▶ _GIVEN DATA_:
• • •

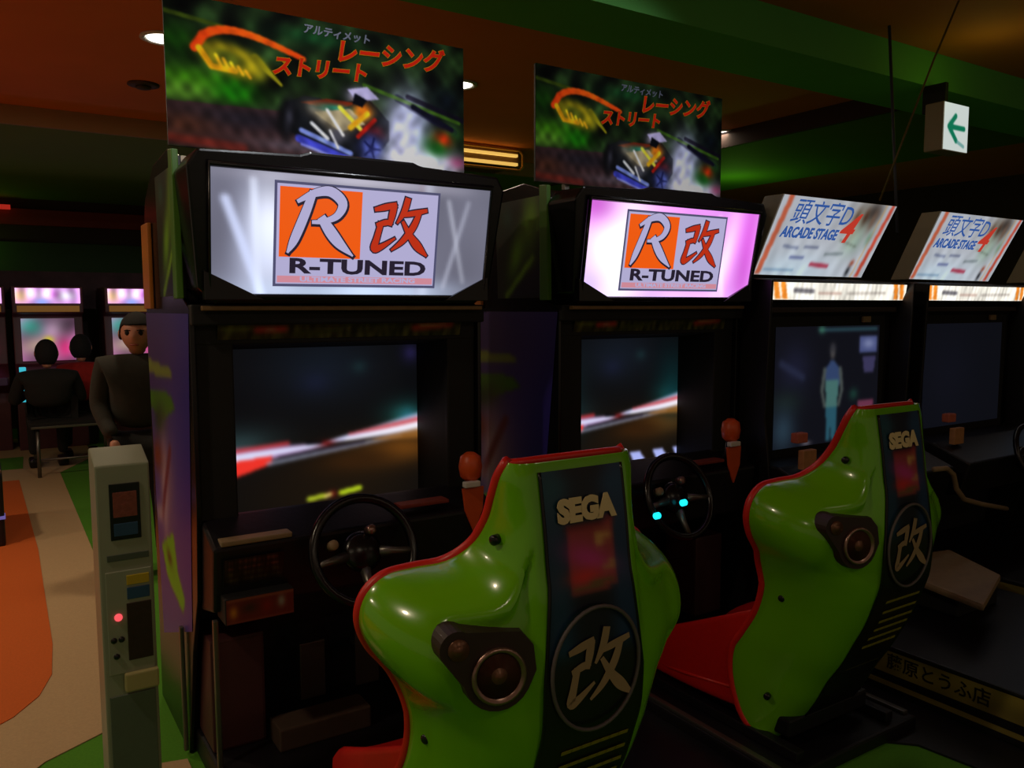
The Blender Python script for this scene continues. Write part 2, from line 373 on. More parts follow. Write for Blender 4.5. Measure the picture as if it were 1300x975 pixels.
# ================================================================= RACING CABINETS
XC = 1.016
def f_marquee(tint):
    def f(P):
        A = P.a
        if tint:
            P.fill((0.86, 0.55, 0.90)); P.blob(0.35, .5, .45, .9, (1, .93, 1)); P.blob(0.5, .55, .35, .5, (1, 1, 1))
            P.blob(A - .45, .55, .12, .5, (1, .80, 1), .15); P.blob(A - .12, .45, .14, .8, (0.78, 0.36, 0.80)); P.line(A - .62, .1, A - .42, .95, .03, (1, .85, 1), 1.5, .6); P.blob(.05, .05, .35, .22, (.72, .35, .74)); P.blob(0.1, .9, .2, .2, (.8, .7, 1)); P.blob(A * .5, .98, .9, .09, (.85, .75, 1), k=.7)
        else:
            P.fill((0.37, 0.37, 0.43)); P.blob(0.48, .52, .17, .34, (1, 1, 1)); P.blob(0.42, .6, .30, .45, (.82, .86, 1), k=.7)
            P.blob(.05, .35, .16, .5, (.36, .36, .42)); P.line(.12, .25, .40, .98, .035, (.80, .84, .98), 1.2, .7); P.line(.33, .1, .38, .95, .03, (.85, .88, .96), 1.2, .6)
            P.blob(A * .5, .95, .9, .10, (.80, .88, 1), k=.8); P.blob(A * .5, .04, .9, .06, (.72, .70, .76), k=.8)
            P.blob(A - .62, .45, .05, .5, (.78, .80, .88), k=.8); P.line(A - .42, .15, A - .22, .85, .02, (.68, .69, .75), 1.2, .6); P.line(A - .22, .15, A - .42, .9, .02, (.66, .67, .74), 1.2, .6)
            P.blob(A - .08, .3, .14, .7, (.38, .38, .44), k=.8); P.blob(A * .72, .4, .03, .4, (.55, .40, .45), k=.4)
        P.noise(.05, 14, 8, 3)
    return f
def f_road(cross):
    def f(P):
        A = P.a; P.fill((.055, .06, .075)); P.blob(A * .5, .12, .35, .20, (.10, .14, .20)); P.blob(A * .45, .2, .1, .07, (.13, .16, .30), k=.6); P.blob(A * .68, .12, .05, .04, (.12, .22, .25))
        P.blob(.1, .52, .22, .10, (.22, .34, .36)); P.blob(A - .08, .42, .14, .09, (.13, .40, .38)); P.blob(A - .06, .45, .06, .06, (.15, .45, .55))
        P.blob(A * .55, .82, .65, .28, (.17, .12, .07)); P.blob(A - .12, .62, .30, .10, (.46, .27, .08)); P.blob(A * .65, .66, .25, .07, (.28, .16, .06))
        if cross: P.blob(.1, .4, .16, .3, (.08, .20, .22)); P.blob(A-.05, .35, .16, .25, (.06, .26, .28), k=.8)
        h = .54
        P.line(A * .5, h + .01, 0, h + .05, .008, (.70, .55, .75), .8, 1, .055)
        P.line(A * .5, h + .01, 0, h + .045, .006, (.85, .86, .98), .7, 1, .022)
        P.poly([(0, h + .06), (.02, h + .065), (.26, h + .045), (.26, h + .09), (0, h + .165)], (.93, .20, .16))
        P.line(.0, h + .01, .35, h - .015, .012, (.75, .18, .2), .9, .8)
        P.line(.24, h + .09, A * .9, h + .0, .012, (.55, .58, .68), .9, .7); P.line(.3, h+.06, A*.7, h+.015, .008, (.25, .22, .3), .9, .9)
        P.line(A * .5, h + .0, A, h - .07, .006, (.80, .80, .95), .7, 1, .05)
        P.line(A * .62, h - .035, A, h - .085, .006, (.80, .30, .32), .8, .9, .018)
        P.line(A * .6, h - .005, A, h - .055, .006, (.96, .95, 1), .7, 1, .02)
        P.line(A * .75, h + .01, A, h - .005, .004, (.60, .38, .15), .9, .8, .03)
        P.blob(A * .5, h + .005, .05, .018, (.45, .08, .08)); P.line(A*.40, h-.005, A*.47, h-.0, .008, (.03, .02, .06))
        if cross:
            for i, x in enumerate((.05, .25, .46, .68, .90, 1.10)):
                P.poly([(x, .82), (x + .10, .82), (x + .20, .95), (x + .07, .95)], (.66, .70, .95))
        else:
            P.line(A * .405, .855, A * .485, .845, .014, (.66, .72, .15)); P.line(A * .57, .84, A * .67, .825, .015, (.70, .80, .12)); P.blob(A * .525, .84, .03, .022, (.45, .12, .08))
            P.line(A * .49, .85, A * .515, .84, .010, (.85, .78, .4)); P.blob(A - .04, .05, .06, .06, (.16, .14, .32))
        m_ = np.clip((.52 - P.c.max(-1)) / .3, 0, 1)[..., None]; P.c = np.clip(P.c * (1 - .38 * m_), 0, 1)
    return f
def f_side(P):   # purple side art, u along depth (front = 1), v down; aspect < 1
    A = P.a; P.fill((.30, .25, .60)); P.blob(A, .5, .16, .9, (.20, .17, .58)); P.blob(0, .1, .5, .2, (.28, .20, .40))
    P.poly([(0, .14), (A * .62, .17), (A * .62, .20), (0, .185)], (.50, .55, .22)); P.poly([(0, .24), (A * .55, .245), (A * .66, .29), (A * .35, .33), (0, .29)], (.28, .48, .10))
    P.blob(A * .25, .33, .10, .05, (.12, .22, .08)); P.blob(A * .35, .52, .14, .16, (.58, .44, .55)); P.blob(A * .30, .55, .05, .14, (.72, .62, .70), .1)
    P.blob(A * .12, .44, .09, .05, (.50, .22, .14)); P.line(A * .2, .62, A * .5, .42, .02, (.45, .18, .25), .8); P.blob(A * .1, .62, .08, .03, (.70, .60, .66))
    P.poly([(A * .10, .72), (A * .50, .68), (A * .60, .80), (A * .80, .90), (A * .74, .94), (A * .25, .82)], (.38, .74, .10)); P.blob(A * .35, .76, .05, .02, (.15, .22, .06), .4)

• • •

▶ _AIM_:
Write out the listing above again, exactly, but with no pictures in the copy.

▶ _SOLUTION TO THIS PROBLEM_:
The Blender Python script for this scene continues. Write part 2, from line 373 on. More parts follow. Write for Blender 4.5. Measure the picture as if it were 1300x975 pixels.
# ================================================================= RACING CABINETS
XC = 1.016
def f_marquee(tint):
    def f(P):
        A = P.a
        if tint:
            P.fill((0.86, 0.55, 0.90)); P.blob(0.35, .5, .45, .9, (1, .93, 1)); P.blob(0.5, .55, .35, .5, (1, 1, 1))
            P.blob(A - .45, .55, .12, .5, (1, .80, 1), .15); P.blob(A - .12, .45, .14, .8, (0.78, 0.36, 0.80)); P.line(A - .62, .1, A - .42, .95, .03, (1, .85, 1), 1.5, .6); P.blob(.05, .05, .35, .22, (.72, .35, .74)); P.blob(0.1, .9, .2, .2, (.8, .7, 1)); P.blob(A * .5, .98, .9, .09, (.85, .75, 1), k=.7)
        else:
            P.fill((0.37, 0.37, 0.43)); P.blob(0.48, .52, .17, .34, (1, 1, 1)); P.blob(0.42, .6, .30, .45, (.82, .86, 1), k=.7)
            P.blob(.05, .35, .16, .5, (.36, .36, .42)); P.line(.12, .25, .40, .98, .035, (.80, .84, .98), 1.2, .7); P.line(.33, .1, .38, .95, .03, (.85, .88, .96), 1.2, .6)
            P.blob(A * .5, .95, .9, .10, (.80, .88, 1), k=.8); P.blob(A * .5, .04, .9, .06, (.72, .70, .76), k=.8)
            P.blob(A - .62, .45, .05, .5, (.78, .80, .88), k=.8); P.line(A - .42, .15, A - .22, .85, .02, (.68, .69, .75), 1.2, .6); P.line(A - .22, .15, A - .42, .9, .02, (.66, .67, .74), 1.2, .6)
            P.blob(A - .08, .3, .14, .7, (.38, .38, .44), k=.8); P.blob(A * .72, .4, .03, .4, (.55, .40, .45), k=.4)
        P.noise(.05, 14, 8, 3)
    return f
def f_road(cross):
    def f(P):
        A = P.a; P.fill((.055, .06, .075)); P.blob(A * .5, .12, .35, .20, (.10, .14, .20)); P.blob(A * .45, .2, .1, .07, (.13, .16, .30), k=.6); P.blob(A * .68, .12, .05, .04, (.12, .22, .25))
        P.blob(.1, .52, .22, .10, (.22, .34, .36)); P.blob(A - .08, .42, .14, .09, (.13, .40, .38)); P.blob(A - .06, .45, .06, .06, (.15, .45, .55))
        P.blob(A * .55, .82, .65, .28, (.17, .12, .07)); P.blob(A - .12, .62, .30, .10, (.46, .27, .08)); P.blob(A * .65, .66, .25, .07, (.28, .16, .06))
        if cross: P.blob(.1, .4, .16, .3, (.08, .20, .22)); P.blob(A-.05, .35, .16, .25, (.06, .26, .28), k=.8)
        h = .54
        P.line(A * .5, h + .01, 0, h + .05, .008, (.70, .55, .75), .8, 1, .055)
        P.line(A * .5, h + .01, 0, h + .045, .006, (.85, .86, .98), .7, 1, .022)
        P.poly([(0, h + .06), (.02, h + .065), (.26, h + .045), (.26, h + .09), (0, h + .165)], (.93, .20, .16))
        P.line(.0, h + .01, .35, h - .015, .012, (.75, .18, .2), .9, .8)
        P.line(.24, h + .09, A * .9, h + .0, .012, (.55, .58, .68), .9, .7); P.line(.3, h+.06, A*.7, h+.015, .008, (.25, .22, .3), .9, .9)
        P.line(A * .5, h + .0, A, h - .07, .006, (.80, .80, .95), .7, 1, .05)
        P.line(A * .62, h - .035, A, h - .085, .006, (.80, .30, .32), .8, .9, .018)
        P.line(A * .6, h - .005, A, h - .055, .006, (.96, .95, 1), .7, 1, .02)
        P.line(A * .75, h + .01, A, h - .005, .004, (.60, .38, .15), .9, .8, .03)
        P.blob(A * .5, h + .005, .05, .018, (.45, .08, .08)); P.line(A*.40, h-.005, A*.47, h-.0, .008, (.03, .02, .06))
        if cross:
            for i, x in enumerate((.05, .25, .46, .68, .90, 1.10)):
                P.poly([(x, .82), (x + .10, .82), (x + .20, .95), (x + .07, .95)], (.66, .70, .95))
        else:
            P.line(A * .405, .855, A * .485, .845, .014, (.66, .72, .15)); P.line(A * .57, .84, A * .67, .825, .015, (.70, .80, .12)); P.blob(A * .525, .84, .03, .022, (.45, .12, .08))
            P.line(A * .49, .85, A * .515, .84, .010, (.85, .78, .4)); P.blob(A - .04, .05, .06, .06, (.16, .14, .32))
        m_ = np.clip((.52 - P.c.max(-1)) / .3, 0, 1)[..., None]; P.c = np.clip(P.c * (1 - .38 * m_), 0, 1)
    return f
def f_side(P):   # purple side art, u along depth (front = 1), v down; aspect < 1
    A = P.a; P.fill((.30, .25, .60)); P.blob(A, .5, .16, .9, (.20, .17, .58)); P.blob(0, .1, .5, .2, (.28, .20, .40))
    P.poly([(0, .14), (A * .62, .17), (A * .62, .20), (0, .185)], (.50, .55, .22)); P.poly([(0, .24), (A * .55, .245), (A * .66, .29), (A * .35, .33), (0, .29)], (.28, .48, .10))
    P.blob(A * .25, .33, .10, .05, (.12, .22, .08)); P.blob(A * .35, .52, .14, .16, (.58, .44, .55)); P.blob(A * .30, .55, .05, .14, (.72, .62, .70), .1)
    P.blob(A * .12, .44, .09, .05, (.50, .22, .14)); P.line(A * .2, .62, A * .5, .42, .02, (.45, .18, .25), .8); P.blob(A * .1, .62, .08, .03, (.70, .60, .66))
    P.poly([(A * .10, .72), (A * .50, .68), (A * .60, .80), (A * .80, .90), (A * .74, .94), (A * .25, .82)], (.38, .74, .10)); P.blob(A * .35, .76, .05, .02, (.15, .22, .06), .4)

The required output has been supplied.